Do you like to tap your spoon on your coffee mug at breakfast? Drum on the steering wheel on your way to work? Thrum your fingers on your desk? If so, you might want to check out a new Kickstarter project from UK-based computer music researcher Bruno Zamborlin that could just turn your random taps into compositions.

“About two years ago, my colleagues and I had this idea about transforming everyday objects around us into unique musical instruments,” Zamborlin says in his Kickstarter introductory video. That led him to create Mogees, an app paired with a special contact microphone that affixes to practically any surface to make an object “playable.” The result is that tapping on the glass wall of a bus shelter gives you a sound akin to an Indonesian gamelan. Sliding coins on a table sounds like ringing a bicycle bell. Even tapping on a car becomes a musical endeavor — somewhere between twanging guitar strings and steel drum.

Zamborlin told Crave the contact microphone “converts the vibration made by users when they touch objects into an electric signal. The signal is then sent to the analog audio input port of the phone, where the software app analyses it and converts into musical sound on the fly.”

Mogees will have a wide range of customizable options to make your compositions unique.

(Credit: Mogees/Kickstarter)

To get the sounds into and out of the phone, the app will come with a special plug that goes into the phone’s headphone jack. This plug has the corded microphone attached to it, as well as a minijack input for connecting your own speaker or headphones.

The microphone itself is made from a special material that keeps its stickiness even after it gets dirty and is wiped clean with a cloth.

One of the more fun features of the app is the ability to capture sound from one item, record it, and then use it to play another item. For example, Zamborlin says that “someone can capture the sound of a glass and save it, and can then play the tree in a park, making it sounding like a glass.”

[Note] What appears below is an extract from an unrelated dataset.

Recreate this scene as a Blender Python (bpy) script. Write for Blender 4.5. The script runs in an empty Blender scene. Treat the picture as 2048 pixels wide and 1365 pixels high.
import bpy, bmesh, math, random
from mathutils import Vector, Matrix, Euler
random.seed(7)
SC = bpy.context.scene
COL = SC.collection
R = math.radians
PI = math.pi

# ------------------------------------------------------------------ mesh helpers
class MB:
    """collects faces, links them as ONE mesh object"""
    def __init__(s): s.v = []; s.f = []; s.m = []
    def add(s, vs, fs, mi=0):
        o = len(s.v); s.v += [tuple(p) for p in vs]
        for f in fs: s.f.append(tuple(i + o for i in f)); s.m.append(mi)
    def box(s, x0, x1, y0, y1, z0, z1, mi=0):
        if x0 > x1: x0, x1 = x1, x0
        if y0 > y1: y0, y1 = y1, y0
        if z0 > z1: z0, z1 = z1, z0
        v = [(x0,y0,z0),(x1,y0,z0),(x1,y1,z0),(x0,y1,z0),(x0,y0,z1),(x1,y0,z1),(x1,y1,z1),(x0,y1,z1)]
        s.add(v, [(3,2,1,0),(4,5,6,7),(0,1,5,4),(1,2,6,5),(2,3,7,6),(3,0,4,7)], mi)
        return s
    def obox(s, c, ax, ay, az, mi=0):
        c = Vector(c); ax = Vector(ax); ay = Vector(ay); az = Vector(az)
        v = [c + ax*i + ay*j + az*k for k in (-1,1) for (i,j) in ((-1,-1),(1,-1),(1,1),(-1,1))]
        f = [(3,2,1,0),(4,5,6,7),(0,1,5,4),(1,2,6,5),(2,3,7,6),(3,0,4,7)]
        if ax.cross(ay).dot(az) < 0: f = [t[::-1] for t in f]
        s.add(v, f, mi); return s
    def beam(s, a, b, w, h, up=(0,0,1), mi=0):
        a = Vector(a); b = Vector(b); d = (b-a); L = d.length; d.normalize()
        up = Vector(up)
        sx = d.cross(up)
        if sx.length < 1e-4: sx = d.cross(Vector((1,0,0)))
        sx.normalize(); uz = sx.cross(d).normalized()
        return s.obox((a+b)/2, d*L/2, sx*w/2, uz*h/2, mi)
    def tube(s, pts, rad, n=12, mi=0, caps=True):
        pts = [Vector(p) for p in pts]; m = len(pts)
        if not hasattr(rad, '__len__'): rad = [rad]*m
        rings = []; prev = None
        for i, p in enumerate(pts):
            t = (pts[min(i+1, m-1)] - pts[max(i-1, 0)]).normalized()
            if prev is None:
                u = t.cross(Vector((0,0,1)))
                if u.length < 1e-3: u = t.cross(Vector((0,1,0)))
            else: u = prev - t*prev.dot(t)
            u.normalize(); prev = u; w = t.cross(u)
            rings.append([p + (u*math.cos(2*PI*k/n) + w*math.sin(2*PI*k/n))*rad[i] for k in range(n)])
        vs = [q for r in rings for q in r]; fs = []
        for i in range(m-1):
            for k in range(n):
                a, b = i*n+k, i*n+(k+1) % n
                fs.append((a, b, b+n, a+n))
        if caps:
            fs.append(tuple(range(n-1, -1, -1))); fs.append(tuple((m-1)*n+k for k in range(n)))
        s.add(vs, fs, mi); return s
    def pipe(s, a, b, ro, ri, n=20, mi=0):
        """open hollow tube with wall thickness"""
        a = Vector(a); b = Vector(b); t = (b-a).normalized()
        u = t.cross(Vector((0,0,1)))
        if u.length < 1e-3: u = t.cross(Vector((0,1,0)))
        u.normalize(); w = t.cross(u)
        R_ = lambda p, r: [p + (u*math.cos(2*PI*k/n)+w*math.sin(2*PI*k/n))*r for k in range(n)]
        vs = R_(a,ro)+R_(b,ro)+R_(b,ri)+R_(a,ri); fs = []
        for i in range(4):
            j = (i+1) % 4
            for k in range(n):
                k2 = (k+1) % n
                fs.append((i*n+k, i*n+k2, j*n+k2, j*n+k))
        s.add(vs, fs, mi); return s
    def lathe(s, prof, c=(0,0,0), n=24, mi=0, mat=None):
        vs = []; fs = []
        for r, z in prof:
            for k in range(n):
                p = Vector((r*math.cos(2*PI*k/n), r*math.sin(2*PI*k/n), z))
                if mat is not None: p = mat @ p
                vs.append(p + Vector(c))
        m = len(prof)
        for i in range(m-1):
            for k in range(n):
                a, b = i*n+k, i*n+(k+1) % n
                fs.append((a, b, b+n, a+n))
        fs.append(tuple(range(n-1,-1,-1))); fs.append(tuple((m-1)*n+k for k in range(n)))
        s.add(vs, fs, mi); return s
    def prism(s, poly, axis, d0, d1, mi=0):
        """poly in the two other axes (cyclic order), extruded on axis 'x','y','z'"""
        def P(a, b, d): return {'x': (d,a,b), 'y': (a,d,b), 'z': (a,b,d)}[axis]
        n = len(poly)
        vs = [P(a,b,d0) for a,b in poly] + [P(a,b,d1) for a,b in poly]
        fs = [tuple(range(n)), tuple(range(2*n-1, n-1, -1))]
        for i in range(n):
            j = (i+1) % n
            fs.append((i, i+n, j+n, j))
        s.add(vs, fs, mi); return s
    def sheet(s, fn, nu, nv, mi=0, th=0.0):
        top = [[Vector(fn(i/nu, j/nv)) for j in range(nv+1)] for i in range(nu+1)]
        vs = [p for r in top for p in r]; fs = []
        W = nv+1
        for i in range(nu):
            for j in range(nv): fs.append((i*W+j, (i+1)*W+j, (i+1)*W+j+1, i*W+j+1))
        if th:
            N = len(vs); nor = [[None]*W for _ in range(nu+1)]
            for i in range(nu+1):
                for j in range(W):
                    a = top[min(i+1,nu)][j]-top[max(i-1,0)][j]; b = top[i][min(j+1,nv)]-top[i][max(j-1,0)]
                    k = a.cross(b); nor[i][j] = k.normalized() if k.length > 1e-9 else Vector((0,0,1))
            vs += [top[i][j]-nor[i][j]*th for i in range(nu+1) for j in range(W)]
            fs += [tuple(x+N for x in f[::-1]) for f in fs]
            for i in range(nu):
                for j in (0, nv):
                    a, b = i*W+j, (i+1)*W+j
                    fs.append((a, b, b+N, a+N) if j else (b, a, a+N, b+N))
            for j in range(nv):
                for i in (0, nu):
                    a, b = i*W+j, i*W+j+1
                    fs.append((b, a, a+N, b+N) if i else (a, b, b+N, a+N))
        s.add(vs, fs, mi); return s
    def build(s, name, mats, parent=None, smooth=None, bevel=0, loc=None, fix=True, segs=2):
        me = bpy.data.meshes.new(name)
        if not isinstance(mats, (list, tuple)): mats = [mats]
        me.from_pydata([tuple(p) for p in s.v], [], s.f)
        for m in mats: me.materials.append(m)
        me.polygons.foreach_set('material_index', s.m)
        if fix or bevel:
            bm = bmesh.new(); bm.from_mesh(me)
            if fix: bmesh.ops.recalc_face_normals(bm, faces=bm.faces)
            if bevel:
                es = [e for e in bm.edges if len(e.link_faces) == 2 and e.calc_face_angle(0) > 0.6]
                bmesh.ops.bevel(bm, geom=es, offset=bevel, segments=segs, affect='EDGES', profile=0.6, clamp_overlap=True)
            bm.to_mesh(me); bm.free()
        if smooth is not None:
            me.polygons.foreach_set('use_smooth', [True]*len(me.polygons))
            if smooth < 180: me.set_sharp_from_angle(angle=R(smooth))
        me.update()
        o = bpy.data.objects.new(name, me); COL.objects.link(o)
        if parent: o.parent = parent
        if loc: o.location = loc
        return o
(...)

The app also lets users assign their own preset sounds to different objects, or to play Mogees in “free mode,” which, according to the site, lets you “find new ways to produce different notes and timbres by exploring how to play physical objects (with) different gestures using bare hands or anything you can find around you.” Mogees even allows you to upload a favorite song and then reinterpret it by replacing its normal instruments with those created by tapping on objects of your choice.

In addition to being just plain fun, Zamborlin says he’d like to see Mogees help with music education through the development of additional apps that could teach students “music and the science of sound in radically new ways.”

The campaign is seeking to raise 50,000 pounds (about $83,500) by March 19. If the product gets funded, you just might have to get used to seeing people playing fence posts and mailboxes every time you walk down the street.